The VR environment is where analytics could be tremendously impactful. Apparently, one unnamed team president was so enamored of the STRIVR technology that he began to consider other ways his organization could use it, such as putting heart-rate monitors on players and collecting data while they're in the VR environment as compared to on the field. Shaw noted that he could add coaching suggestions to what the player sees, then "talk ‘em through" a specific scenario.

And there are other potential applications. It wouldn't be too difficult to capture a lot of useful data, particularly in terms of the quarterback's bodily movements. Say a player struggles in a certain situation or a specific type of play. By analyzing subtle head or shoulder movements - and, more importantly, when they happen, and what they might be a reaction to - coaches can make small tweaks in his motion, stance or processing.

And, finally: imagine how useful it would be to see how potential draft picks react to game situations in VR; it would be like injecting the standard whiteboard sessions with nitrous oxide. Without much difficulty, teams could get a much better idea of how well prospects see the field and how they process information in three dimensions.

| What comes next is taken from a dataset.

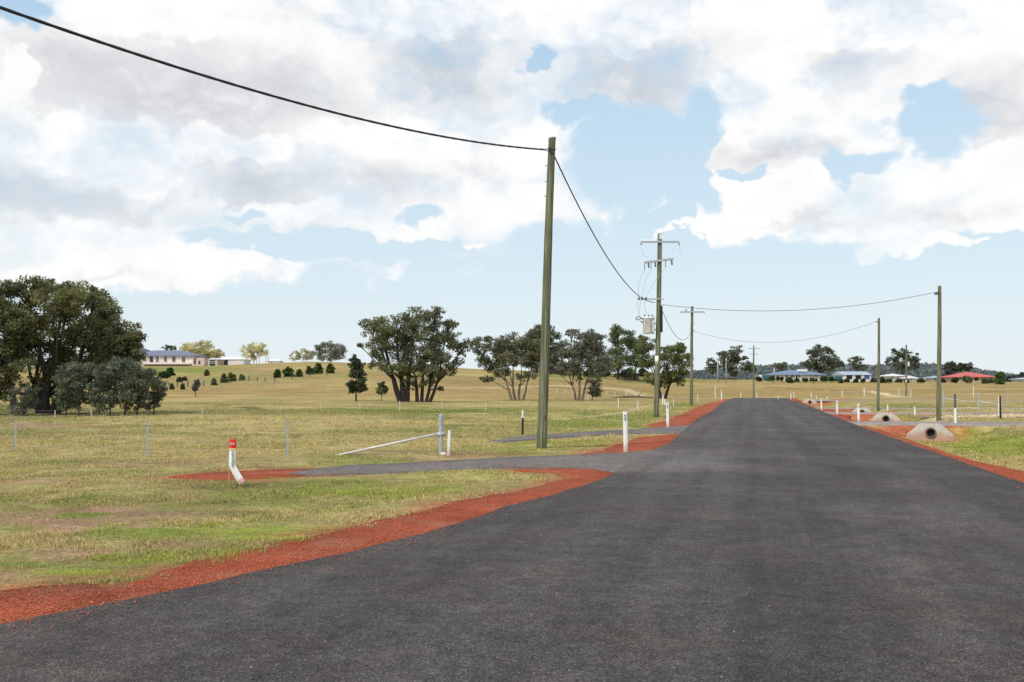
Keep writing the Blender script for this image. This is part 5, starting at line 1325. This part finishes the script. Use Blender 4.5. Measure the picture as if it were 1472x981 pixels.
gaps = [(985, 250, 60, 60), (940, 215, 70, 60), (905, 230, 105, 80), (840, 158, 52, 22), (1010, 195, 46, 62), (1085, 250, 32, 12), (1335, 180, 50, 50), (1230, 240, 48, 20), (762, 88, 16, 20), (5, 8, 50, 26), (930, 320, 60, 18), (470, 350, 180, 16), (360, 312, 40, 8), (590, 312, 40, 16)]
cov = t.math('MULTIPLY_ADD', vmax([ell(*c) for c in clouds]), 1.4, -.4)
gp_ = t.math('MULTIPLY_ADD', vmax([ell(*g) for g in gaps]), 1.4, -.4)
pv_ = t.n.new('ShaderNodeTexVoronoi'); pv_.voronoi_dimensions = '2D'; pv_.feature = 'F1'; pv_.normalize = True
pv_.inputs['Scale'].default_value = 15.; pv_.inputs['Detail'].default_value = 2.5; pv_.inputs['Roughness'].default_value = .55; pv_.inputs['Lacunarity'].default_value = 2.3
t.l.new(t.mapping(Pw, (1, 1.45, 1)), pv_.inputs['Vector'])
puff = t.math('SUBTRACT', .42, pv_.outputs['Distance'])
nz = t.noise(t.mapping(Pp, (1, 1.5, 1)), 20., 7, .58, dim='2D')[0]
nz0 = t.math('SUBTRACT', nz, .5)
# sky far outside the picture: broken cloud by noise alone
gen = t.maprange(t.noise(nrm, 2.2, 3, .6)[0], .42, .58, -.4, .6)
outside = t.maprange(t.math('ABSOLUTE', t.math('SUBTRACT', az, 0.)), .60, .80)
outside = t.math('MAXIMUM', outside, t.maprange(el, .50, .62))
cov = t.math('ADD', t.math('MULTIPLY', cov, t.math('SUBTRACT', 1., outside)), t.math('MULTIPLY', gen, outside))
Fd = t.math('ADD', t.math('MINIMUM', t.math('MULTIPLY', cov, 2.2), .55), t.math('ADD', t.math('MULTIPLY', nz0, .9), t.math('MULTIPLY', puff, .75)))
gpc = t.math('MULTIPLY', t.math('MAXIMUM', t.math('ADD', gp_, .18), 0), 1.7)
gpc = t.math('MULTIPLY', gpc, t.math('SUBTRACT', 1., outside))
Fd = t.math('SUBTRACT', Fd, gpc)
soft = t.noise(t.mapping(Pp, (1, 1.6, 1), (3, 1, 0)), 5., 2, .5, dim='2D')[0]
alpha_n = t.n.new('ShaderNodeMapRange'); alpha_n.interpolation_type = 'SMOOTHSTEP'
t.put(alpha_n.inputs[0], Fd); alpha_n.inputs[1].default_value = -.06; t.l.new(t.maprange(soft, .38, .62, .40, 1.05), alpha_n.inputs[2]); alpha_n.inputs[3].default_value = 0; alpha_n.inputs[4].default_value = 1
alpha = alpha_n.outputs[0]
# grey undersides
greys = [(270, 130, 260, 75, 1.), (110, 105, 130, 60, .8), (640, 100, 150, 62, .85), (80, 290, 190, 34, .95), (380, 262, 170, 52, .8), (520, 262, 150, 34, .6), (920, 122, 135, 56, .95), (1130, 224, 140, 26, .7), (1230, 88, 110, 34, .6), (1430, 160, 95, 62, .8), (1380, 302, 140, 18, .5), (1160, 314, 140, 10, .5), (690, 245, 80, 18, .4), (450, 330, 160, 10, .4), (100, 400, 150, 10, .4), (450, 40, 200, 30, .3), (1040, 60, 90, 30, .35)]
brights = [(110, 205, 190, 42), (330, 208, 130, 22), (620, 200, 180, 36), (790, 190, 90, 60), (20, 110, 34, 40), (120, 352, 170, 22), (420, 308, 150, 16), (880, 62, 90, 24), (1100, 150, 120, 52), (1210, 262, 130, 26), (1060, 295, 60, 30), (1400, 232, 70, 24), (600, 30, 150, 30), (1300, 40, 140, 26), (190, 30, 160, 24)]
gsum = t.maprange(vmax([t.math('MULTIPLY', ell(px, py, rx*1.3, ry*1.35, 1.), s) for px, py, rx, ry, s in greys]), 0., .8)
nzl = t.noise(t.mapping(Pp, (1, 2.0, 1)), 9., 5, .6, dim='2D')[0]
relief = t.math('ADD', t.math('MULTIPLY', puff, .9), t.math('MULTIPLY', nz0, .6))
bri = t.maprange(t.math('ADD', vmax([ell(*c_, 1.) for c_ in brights]), t.math('MULTIPLY', puff, .45)), .02, .34)
gsum = t.math('MULTIPLY', gsum, t.math('SUBTRACT', 1., t.math('MULTIPLY', bri, .88)))
gsum = t.math('MULTIPLY', gsum, t.maprange(nzl, .3, .68, .80, 1.06, False))
gout = t.math('MULTIPLY', outside, t.maprange(nzl, .45, .65, 0, .6))
gsum = t.math('ADD', gsum, gout)
shade = t.math('SUBTRACT', t.math('SUBTRACT', 1.0, t.math('MULTIPLY', gsum, .31)), t.math('MULTIPLY', t.maprange(nzl, .5, .8, 0, .05), 1.))
shade = t.math('ADD', shade, t.math('MULTIPLY', t.math('SUBTRACT', relief, .08), .17))
shade = t.math('MINIMUM', t.math('MAXIMUM', shade, .52), 1.03)
tint = t.mix(t.maprange(shade, .5, .98), (.93, .96, 1.05, 1), (1., 1., 1., 1))
cc = t.n.new('ShaderNodeVectorMath'); cc.operation = 'SCALE'; t.l.new(tint, cc.inputs[0]); t.l.new(shade, cc.inputs['Scale'])
# haze low in the sky
skyc = t.n.new('ShaderNodeVectorMath'); skyc.operation = 'SCALE'; t.l.new(sky.outputs[0], skyc.inputs[0]); skyc.inputs['Scale'].default_value = 1.0
bg1 = t.new('ShaderNodeBackground'); t.l.new(sky.outputs[0], bg1.inputs[0]); bg1.inputs[1].default_value = .12
bgh = t.new('ShaderNodeBackground'); t.l.new(t.ramp(t.math('DIVIDE', el, .5), [(0., (.84, .915, .95)), (.3, (.72, .87, .96)), (.7, (.53, .755, .95)), (1., (.45, .68, .92))]), bgh.inputs[0]); bgh.inputs[1].default_value = 1.0
hz_ = t.ramp(t.math('DIVIDE', el, .5), [(0., (.93,)*3), (.25, (.82,)*3), (.55, (.80,)*3), (1., (.62,)*3)])
m1 = t.new('ShaderNodeMixShader'); t.l.new(hz_, m1.inputs[0]); t.l.new(bg1.outputs[0], m1.inputs[1]); t.l.new(bgh.outputs[0], m1.inputs[2])
bg2 = t.new('ShaderNodeBackground'); t.l.new(cc.outputs[0], bg2.inputs[0]); bg2.inputs[1].default_value = 1.0
m2 = t.new('ShaderNodeMixShader'); t.l.new(alpha, m2.inputs[0]); t.l.new(m1.outputs[0], m2.inputs[1]); t.l.new(bg2.outputs[0], m2.inputs[2])
out = t.new('ShaderNodeOutputWorld'); t.l.new(m2.outputs[0], out.inputs[0])

sun = bpy.data.lights.new('sun', 'SUN'); sun.energy = 3.0; sun.angle = math.radians(4); sun.color = (1., .95, .87)
so = bpy.data.objects.new('sun', sun); C.objects.link(so); so.rotation_euler = (PI/2-SUN_EL, 0, math.atan2(-.65, .76)); so.location = (0, 0, 60)

# ------------------------------------------------------------------ camera
cam = bpy.data.cameras.new('camera'); co = bpy.data.objects.new('camera', cam); C.objects.link(co)
cam.sensor_width = 36; cam.lens = 36*F/1472; cam.clip_start = .1; cam.clip_end = 6000
co.location = (0, 0, CAMZ); co.rotation_euler = (PI/2 + PITCH, 0, 0)
scene.camera = co
scene.view_settings.view_transform = 'Standard'; scene.view_settings.look = 'None'; scene.view_settings.exposure = 0
scene.render.engine = 'CYCLES'
scene.cycles.max_bounces = 4; scene.cycles.diffuse_bounces = 2; scene.cycles.glossy_bounces = 1; scene.cycles.transmission_bounces = 2

world.cycles.sampling_method = 'MANUAL'; world.cycles.sample_map_resolution = 256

As with the tracking software used in training camp, or the drones they have begun to use to record OTA practices, the Cowboys are likely to be very hush-hush about their use of STRIVR; don't expect to see video footage of any Cowboys players with a headset strapped to them. But be assured that they will indeed have it strapped, in the secret Valley Ranch lab, and will be taking useful virtual reps that will, paradoxically, give their bodies experience without wearing them down.

And that's the name of the game. Ammi right?